## Items from a data source
++++++++++

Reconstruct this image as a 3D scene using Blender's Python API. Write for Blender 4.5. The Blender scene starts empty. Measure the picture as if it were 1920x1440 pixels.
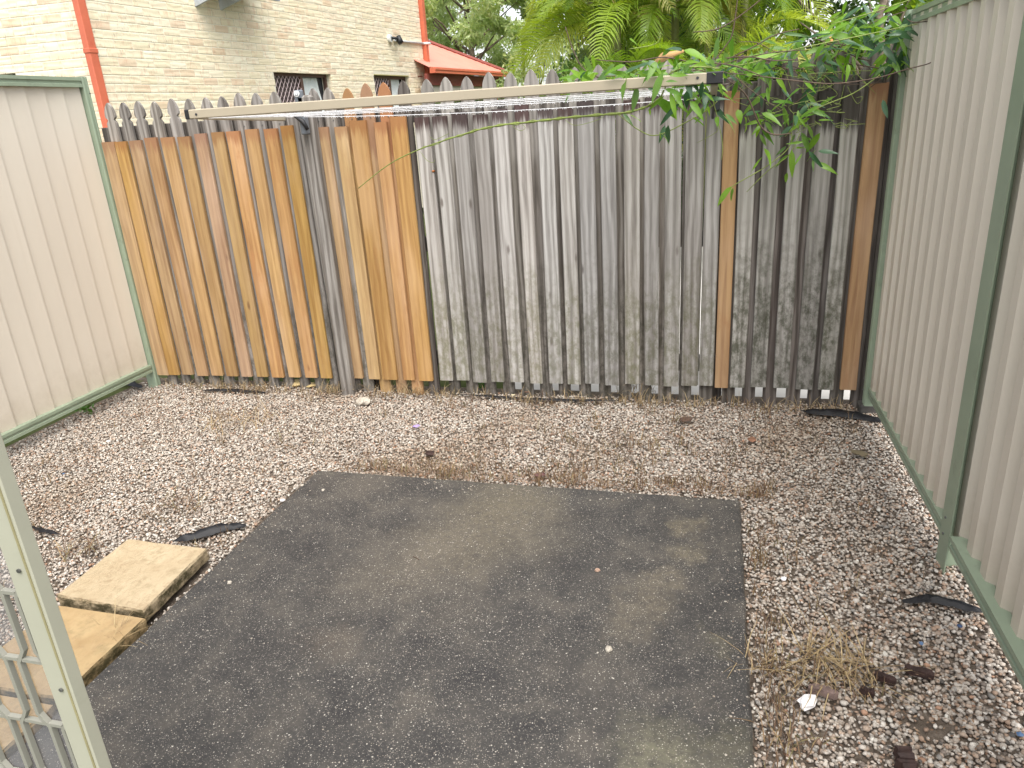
import bpy, math, random
import numpy as np
from mathutils import Vector, Matrix, Euler

random.seed(11)
rng = np.random.default_rng(11)
SC = bpy.context.scene
COL = SC.collection
R = math.radians

# ------------------------------------------------------------------ camera
FPX, EYE = 1373.59, 1.6
YAW, PIT, ROL = -0.27091, 0.35359, -0.06618
_fw = Vector((math.sin(YAW) * math.cos(PIT), math.cos(YAW) * math.cos(PIT), -math.sin(PIT)))
_rt = Vector((math.cos(YAW), -math.sin(YAW), 0))
_up = _rt.cross(_fw)
CR = _rt * math.cos(ROL) + _up * math.sin(ROL)
CU = -_rt * math.sin(ROL) + _up * math.cos(ROL)
cam = bpy.data.cameras.new('camera')
cam_o = bpy.data.objects.new('camera', cam)
COL.objects.link(cam_o)
cam_o.matrix_world = Matrix(((CR.x, CU.x, -_fw.x, 0), (CR.y, CU.y, -_fw.y, 0), (CR.z, CU.z, -_fw.z, EYE), (0, 0, 0, 1)))
cam.sensor_width = 36
cam.lens = FPX * 36 / 1920
cam.clip_start, cam.clip_end = 0.02, 600
SC.camera = cam_o

# ------------------------------------------------------------------ light: bright overcast
SUN_EL, SUN_AZ = R(62), R(151)          # azimuth clockwise from +y: the light comes from behind the camera, a little right
world = bpy.data.worlds.new('World')
SC.world = world
world.use_nodes = True
wn = world.node_tree
for n in list(wn.nodes):
    wn.nodes.remove(n)
sky = wn.nodes.new('ShaderNodeTexSky')
sky.sky_type = 'NISHITA'
sky.sun_disc = False
sky.sun_elevation = SUN_EL
sky.sun_rotation = SUN_AZ
sky.dust_density = 3.0
bw = wn.nodes.new('ShaderNodeRGBToBW')
mx = wn.nodes.new('ShaderNodeMix')
mx.data_type = 'RGBA'
mx.inputs[0].default_value = 0.80       # cloud cover: most of the blue goes to grey white
bg = wn.nodes.new('ShaderNodeBackground')
bg.inputs[1].default_value = 0.15
wo = wn.nodes.new('ShaderNodeOutputWorld')
wn.links.new(sky.outputs[0], bw.inputs[0])
wn.links.new(sky.outputs[0], mx.inputs[6])
wn.links.new(bw.outputs[0], mx.inputs[7])
wn.links.new(mx.outputs[2], bg.inputs[0])
wn.links.new(bg.outputs[0], wo.inputs[0])
sun = bpy.data.lights.new('sun', 'SUN')
sun.energy = 1.15
sun.angle = R(60)
sun.color = (1.0, 0.95, 0.86)
sun_o = bpy.data.objects.new('sun', sun)
COL.objects.link(sun_o)
_sd = Vector((math.sin(SUN_AZ) * math.cos(SUN_EL), math.cos(SUN_AZ) * math.cos(SUN_EL), math.sin(SUN_EL)))
sun_o.rotation_euler = _sd.to_track_quat('Z', 'Y').to_euler()
sun_o.location = _sd * 20
vs = SC.view_settings
vs.view_transform = 'Standard'
vs.look = 'None'
vs.gamma = 1
vs.use_curve_mapping = False
vs.exposure = 1.45

# ------------------------------------------------------------------ survey helpers: where a photographed point stands in the place
def ray(x, y):
    return CR * ((x - 960) / FPX) - CU * ((y - 720) / FPX) + _fw
def at(x, y, Y):
    d = ray(x, y)
    return Vector((0, 0, EYE)) + d * (Y / d.y)
def gnd(x, y, z=0.0):
    d = ray(x, y)
    return Vector((0, 0, EYE)) + d * ((z - EYE) / d.z)

# ------------------------------------------------------------------ object helpers
WPOS = {}
def tag(o, label=None, cat=None, group=None, kind=None):
    if label: o['label'] = label
    if cat: o['category'] = cat
    if group: o['group'] = group
    if kind: o['kind'] = kind
    return o
def thing(name, label, cat, loc=(0, 0, 0), rz=0.0, group=None):
    o = bpy.data.objects.new(name, None)
    o.empty_display_size = 0.1
    COL.objects.link(o)
    o.location = loc
    o.rotation_euler = (0, 0, rz)
    WPOS[o.name] = Vector(loc)
    return tag(o, label, cat, group)
def mesh(name, v, f, m, smooth=False):
    me = bpy.data.meshes.new(name)
    me.from_pydata([tuple(p) for p in v], [], f)
    if m: me.materials.append(m)
    if smooth:
        me.polygons.foreach_set('use_smooth', [True] * len(me.polygons))
    me.update()
    return me
def put(name, me, parent=None, loc=(0, 0, 0), rot=(0, 0, 0), scale=(1, 1, 1)):
    """link a mesh; loc is in the parent's frame"""
    o = bpy.data.objects.new(name, me)
    COL.objects.link(o)
    o.parent = parent
    o.location = loc
    o.rotation_euler = rot
    o.scale = scale
    return o
def part(name, v, f, m, parent=None, org=None, smooth=False):
    """a mesh given in WORLD coordinates under an unrotated parent"""
    org = Vector(org) if org is not None else (WPOS[parent.name] if parent else Vector((0, 0, 0)))
    me = mesh(name, [Vector(p) - org for p in v], f, m, smooth)
    po = WPOS[parent.name] if parent else Vector((0, 0, 0))
    o = put(name, me, parent, org - po)
    WPOS[o.name] = org
    return o

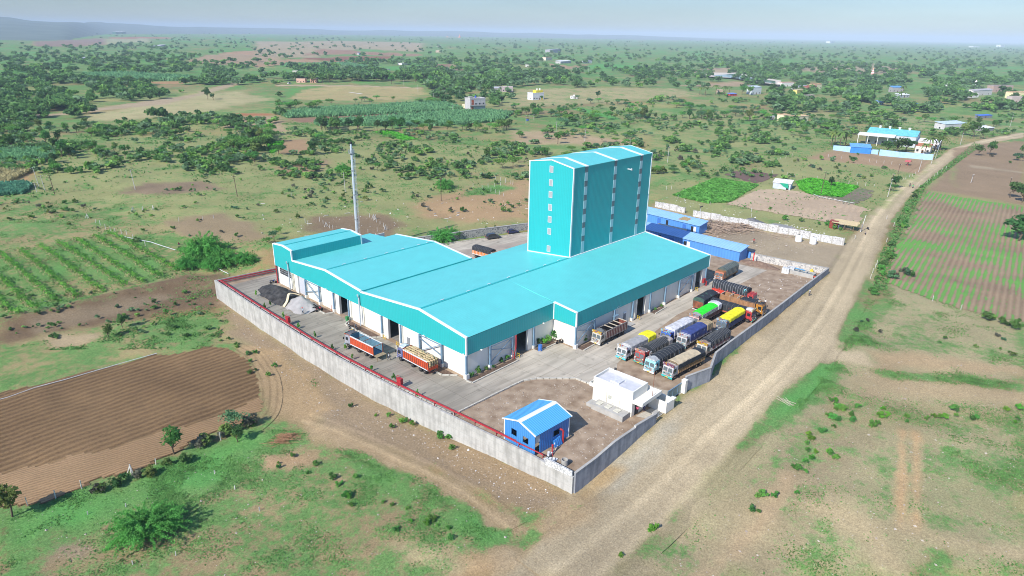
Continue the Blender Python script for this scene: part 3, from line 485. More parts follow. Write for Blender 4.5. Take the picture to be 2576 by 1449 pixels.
def rowmat(name,c1,c2,ang,period,green=None,gthr=.5,wob=1.2,bump=.9,ang2=None):
    m,n,l,b=nodes(name); b.inputs['Roughness'].default_value=.95; b.inputs['Specular IOR Level'].default_value=.1
    tc=n.new('ShaderNodeTexCoord'); mp=n.new('ShaderNodeMapping'); mp.inputs['Rotation'].default_value=(0,0,-ang); l.new(tc.outputs['Object'],mp.inputs[0])
    w=n.new('ShaderNodeTexWave'); w.bands_direction='Y'; w.inputs['Scale'].default_value=.314/period; w.inputs['Distortion'].default_value=wob; w.inputs['Detail'].default_value=3; w.inputs['Detail Scale'].default_value=1.6; l.new(mp.outputs[0],w.inputs[0])
    no=n.new('ShaderNodeTexNoise'); no.inputs['Scale'].default_value=2.6; no.inputs['Detail'].default_value=5; no.inputs['Roughness'].default_value=.75; l.new(tc.outputs['Object'],no.inputs[0])
    nl=n.new('ShaderNodeTexNoise'); nl.inputs['Scale'].default_value=.05; nl.inputs['Detail'].default_value=4; l.new(tc.outputs['Object'],nl.inputs[0])
    a=n.new('ShaderNodeMath'); a.operation='MULTIPLY_ADD'; l.new(no.outputs[0],a.inputs[0]); a.inputs[1].default_value=1.9; a.inputs[2].default_value=-.85
    s=n.new('ShaderNodeMath'); s.operation='MULTIPLY_ADD'; l.new(w.outputs['Fac'],s.inputs[0]); s.inputs[1].default_value=.55; l.new(a.outputs[0],s.inputs[2])
    s2=n.new('ShaderNodeMath'); s2.operation='MULTIPLY_ADD'; l.new(nl.outputs[0],s2.inputs[0]); s2.inputs[1].default_value=1.2; l.new(s.outputs[0],s2.inputs[2])
    s3=n.new('ShaderNodeMath'); s3.operation='SUBTRACT'; s3.use_clamp=True; l.new(s2.outputs[0],s3.inputs[0]); s3.inputs[1].default_value=.45
    mx=n.new('ShaderNodeMix'); mx.data_type='RGBA'; l.new(s3.outputs[0],mx.inputs[0]); mx.inputs[6].default_value=(*c1,1); mx.inputs[7].default_value=(*c2,1); out=mx.outputs[2]
    if green:
        n5=n.new('ShaderNodeTexNoise'); n5.inputs['Scale'].default_value=.035; n5.inputs['Detail'].default_value=5; n5.inputs['Roughness'].default_value=.65; l.new(tc.outputs['Object'],n5.inputs[0])
        n6=n.new('ShaderNodeTexNoise'); n6.inputs['Scale'].default_value=1.1; n6.inputs['Detail'].default_value=4; l.new(tc.outputs['Object'],n6.inputs[0])
        q=n.new('ShaderNodeMath'); q.operation='MULTIPLY_ADD'; l.new(w.outputs['Fac'],q.inputs[0]); q.inputs[1].default_value=-.36; q.inputs[2].default_value=0
        q1=n.new('ShaderNodeMath'); q1.operation='ADD'; q0=n.new('ShaderNodeMath'); q0.operation='MULTIPLY'; q0.inputs[1].default_value=2.2; l.new(n5.outputs[0],q0.inputs[0]); l.new(q.outputs[0],q1.inputs[0]); l.new(q0.outputs[0],q1.inputs[1])
        q2=n.new('ShaderNodeMath'); q2.operation='MULTIPLY_ADD'; l.new(n6.outputs[0],q2.inputs[0]); q2.inputs[1].default_value=.5; l.new(q1.outputs[0],q2.inputs[2])
        q3=n.new('ShaderNodeMapRange'); l.new(q2.outputs[0],q3.inputs[0]); q3.inputs[1].default_value=gthr; q3.inputs[2].default_value=gthr+.16
        g2=n.new('ShaderNodeMix'); g2.data_type='RGBA'; l.new(n5.outputs[0],g2.inputs[0]); g2.inputs[6].default_value=(.16,.22,.09,1); g2.inputs[7].default_value=(*green,1)
        m3=n.new('ShaderNodeMix'); m3.data_type='RGBA'; l.new(q3.outputs[0],m3.inputs[0]); l.new(out,m3.inputs[6]); l.new(g2.outputs[2],m3.inputs[7]); out=m3.outputs[2]
    l.new(out,b.inputs['Base Color'])
    bp=n.new('ShaderNodeBump'); bp.inputs['Strength'].default_value=bump; bp.inputs['Distance'].default_value=.3
    hh=n.new('ShaderNodeMath'); hh.operation='MULTIPLY_ADD'; l.new(no.outputs[0],hh.inputs[0]); hh.inputs[1].default_value=.7; l.new(w.outputs['Fac'],hh.inputs[2]); l.new(hh.outputs[0],bp.inputs['Height']); l.new(bp.outputs[0],b.inputs['Normal'])
    return m
def ang(a,b): p=at(*a);q=at(*b); return math.atan2(q[1]-p[1],q[0]-p[0])
sheetfield('ploughed_field',[(-60,1010),(0,990),(395,892),(560,866),(606,882),(648,925),(671,975),(664,1035),(600,1078),(500,1108),(380,1180),(230,1222),(0,1290),(-60,1310)],rowmat('ploughed_soil',(.12,.072,.036),(.32,.20,.098),ang((100,1062),(560,905)),1.45,wob=.9,bump=1.),.10)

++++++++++

## SET PROBLEM
How many lines of these entries contain "Write"? Answer with the number and nothing else.

## RESPONSE TO THIS TASK
2